A questo punto la permanenza di Fini sulla poltrona di presidente della Camera, cui egli ha diritto sul piano del diritto parlamentare, è destinata a innescare uno scontro politico permanente, ai limiti dell'ostruzionismo da parte del Pdl. Il che oggi costituisce la maggiore incognita della nuova situazione che si è creata. Non a caso il richiamo del capo dello Stato alla necessità di "preservare la continuità istituzionale" è un invito a tenere separate la sfera della politica da quella delle istituzioni. Se si arrivasse a mescolarle più di quanto già non sia, si creerebbe un pericoloso corto circuito. Una Camera bloccata, paralizzata dall'inedito conflitto tra il presidente dell'assemblea e la sua maggioranza di provenienza, sarebbe un rebus di difficile soluzione per chiunque. Anche per il Quirinale.
Senza contare che proprio questa paralisi potrebbe costituire la "pistola fumante", ossia l'occasione cercata da chi vuole le elezioni anticipate per ottenere lo scioglimento del Parlamento.

Non è un mistero che Berlusconi si tiene stretta la carta del voto. È nel suo stile guardare alle urne come via d'uscita all'eterna difficoltà di governare con efficacia. Il blocco di Montecitorio potrebbe costituire, al momento opportuno, un eccellente pretesto. Ma in quali condizioni politiche il premier e il suo governo arriveranno all'appuntamento? Quale sarà la posizione di Bossi che vede allontanarsi l'obiettivo strategico del federalismo fiscale? Sono tutte domande senza risposta.

Peraltro il premier non può non sapere che non esiste una "clausola di dissolvenza" automatica delle Camere.
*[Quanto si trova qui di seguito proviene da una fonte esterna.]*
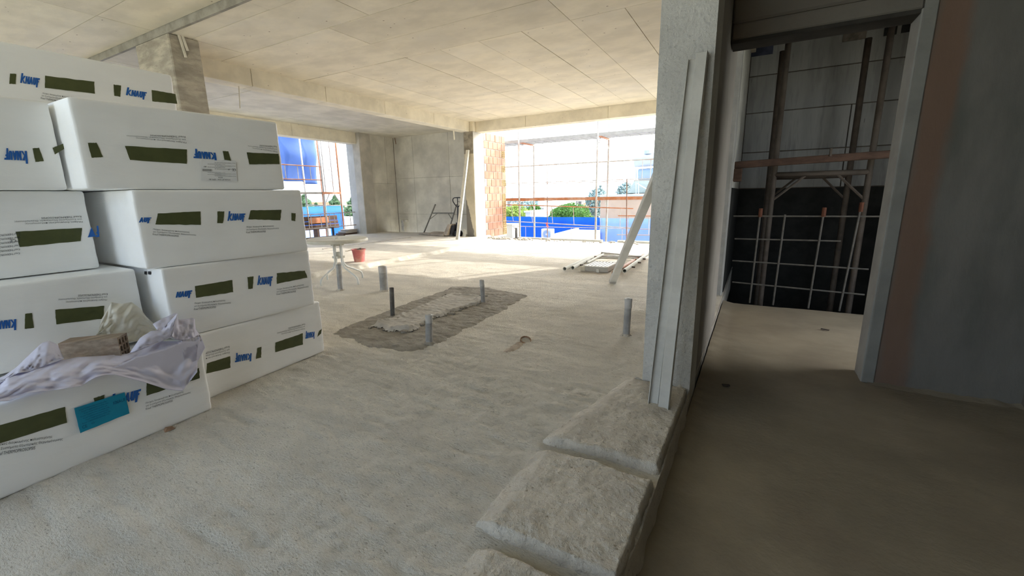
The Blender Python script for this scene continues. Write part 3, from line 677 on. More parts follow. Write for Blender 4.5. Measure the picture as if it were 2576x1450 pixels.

Insomma, non è lui a decidere. Il presidente della Repubblica avrebbe il dovere costituzionale di verificare prima l'esistenza di altre maggioranze. E sotto questo aspetto la spaccatura del partito che ha vinto le elezioni del 2008 crea un fatto nuovo tutt'altro che trascurabile. La nota di ieri sera è il primo segnale che il Quirinale sta osservando la scena. Si torna quindi al gruppo finiano, alla sua consistenza, alla capacità o meno di svolgere con abilità un ruolo parlamentare. Magari di attrarre altri deputati desiderosi di rallentare la fine prematura della legislatura, in vista di una riforma della legge elettorale. Il come e il quando del voto anticipato sono ancora da definire.